The production work in Henry Cow's first album is abysmal at best, making its contemporaries like Caravan's For Girls Who Plump in the Night and King Crimson's Larks Tongues in Aspic seem as well produced as Stephen Sondheim's Sweeney Todd and Ebb and Kander's Cabaret. Chris Cutler's muted, clunky drums and poorly recorded and mixed instruments are attributed to bad placements of microphones supposedly, and possibly rushed recording sessions; but much of these gaffes are overshadowed by excelling compositions by others. At the same time, this kind of production also paved the way for lo-fi musicians and producers which therefore opened many possibilities as to what one would do if it's not in the highest fidelity.

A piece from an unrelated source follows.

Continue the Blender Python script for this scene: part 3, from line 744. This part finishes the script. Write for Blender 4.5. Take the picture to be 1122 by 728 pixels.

For an album fully produced by a self-reliant recording studio provided by its label with young audio engineers like Tom Newman and Mike Oldfield, I can excuse it, but it's a second rate Zappa tribute band at best, fully European and free from Americana influences. Much of the compositions that I seem to enjoy were written by Hodgkinson who possessed a great deal of modulating chords (augmented by the fact that he was self-taught on music theory) - though Frith is a bit freshman-ish (his later works would seem a bit more developed like in Gravity).